### [Work required]
Reproduce each line of the listing exactly.

◆ ◆ ◆ ◆ ◆ ◆ ◆

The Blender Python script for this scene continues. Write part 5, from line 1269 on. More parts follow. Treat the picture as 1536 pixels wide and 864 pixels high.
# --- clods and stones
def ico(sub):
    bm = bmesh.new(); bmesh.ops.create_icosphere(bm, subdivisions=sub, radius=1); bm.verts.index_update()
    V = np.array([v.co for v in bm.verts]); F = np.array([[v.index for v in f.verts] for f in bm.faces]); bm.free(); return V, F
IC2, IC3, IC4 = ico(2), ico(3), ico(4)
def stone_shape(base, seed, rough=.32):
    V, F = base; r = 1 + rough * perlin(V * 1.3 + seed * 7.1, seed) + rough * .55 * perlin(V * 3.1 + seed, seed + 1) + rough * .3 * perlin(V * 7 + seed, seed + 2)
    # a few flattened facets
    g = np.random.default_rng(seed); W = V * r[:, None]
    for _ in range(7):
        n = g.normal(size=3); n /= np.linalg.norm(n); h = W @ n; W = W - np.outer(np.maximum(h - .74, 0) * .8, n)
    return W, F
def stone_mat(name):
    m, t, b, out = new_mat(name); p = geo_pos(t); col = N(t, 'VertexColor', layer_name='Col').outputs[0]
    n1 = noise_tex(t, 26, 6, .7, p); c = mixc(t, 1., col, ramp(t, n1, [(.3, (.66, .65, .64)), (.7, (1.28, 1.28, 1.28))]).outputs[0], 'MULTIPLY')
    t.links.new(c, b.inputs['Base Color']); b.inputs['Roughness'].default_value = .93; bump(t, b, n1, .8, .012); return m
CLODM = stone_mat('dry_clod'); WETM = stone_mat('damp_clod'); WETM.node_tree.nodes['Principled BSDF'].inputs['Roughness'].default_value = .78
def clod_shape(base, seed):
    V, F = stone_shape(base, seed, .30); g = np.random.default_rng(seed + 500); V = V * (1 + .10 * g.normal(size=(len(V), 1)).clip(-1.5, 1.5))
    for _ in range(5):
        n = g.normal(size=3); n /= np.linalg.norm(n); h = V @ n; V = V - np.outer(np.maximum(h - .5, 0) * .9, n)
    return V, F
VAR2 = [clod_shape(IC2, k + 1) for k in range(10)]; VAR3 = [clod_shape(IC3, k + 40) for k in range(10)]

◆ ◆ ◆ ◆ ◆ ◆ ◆

### [Result for this exercise]
The Blender Python script for this scene continues. Write part 5, from line 1269 on. More parts follow. Treat the picture as 1536 pixels wide and 864 pixels high.
# --- clods and stones
def ico(sub):
    bm = bmesh.new(); bmesh.ops.create_icosphere(bm, subdivisions=sub, radius=1); bm.verts.index_update()
    V = np.array([v.co for v in bm.verts]); F = np.array([[v.index for v in f.verts] for f in bm.faces]); bm.free(); return V, F
IC2, IC3, IC4 = ico(2), ico(3), ico(4)
def stone_shape(base, seed, rough=.32):
    V, F = base; r = 1 + rough * perlin(V * 1.3 + seed * 7.1, seed) + rough * .55 * perlin(V * 3.1 + seed, seed + 1) + rough * .3 * perlin(V * 7 + seed, seed + 2)
    # a few flattened facets
    g = np.random.default_rng(seed); W = V * r[:, None]
    for _ in range(7):
        n = g.normal(size=3); n /= np.linalg.norm(n); h = W @ n; W = W - np.outer(np.maximum(h - .74, 0) * .8, n)
    return W, F
def stone_mat(name):
    m, t, b, out = new_mat(name); p = geo_pos(t); col = N(t, 'VertexColor', layer_name='Col').outputs[0]
    n1 = noise_tex(t, 26, 6, .7, p); c = mixc(t, 1., col, ramp(t, n1, [(.3, (.66, .65, .64)), (.7, (1.28, 1.28, 1.28))]).outputs[0], 'MULTIPLY')
    t.links.new(c, b.inputs['Base Color']); b.inputs['Roughness'].default_value = .93; bump(t, b, n1, .8, .012); return m
CLODM = stone_mat('dry_clod'); WETM = stone_mat('damp_clod'); WETM.node_tree.nodes['Principled BSDF'].inputs['Roughness'].default_value = .78
def clod_shape(base, seed):
    V, F = stone_shape(base, seed, .30); g = np.random.default_rng(seed + 500); V = V * (1 + .10 * g.normal(size=(len(V), 1)).clip(-1.5, 1.5))
    for _ in range(5):
        n = g.normal(size=3); n /= np.linalg.norm(n); h = V @ n; V = V - np.outer(np.maximum(h - .5, 0) * .9, n)
    return V, F
VAR2 = [clod_shape(IC2, k + 1) for k in range(10)]; VAR3 = [clod_shape(IC3, k + 40) for k in range(10)]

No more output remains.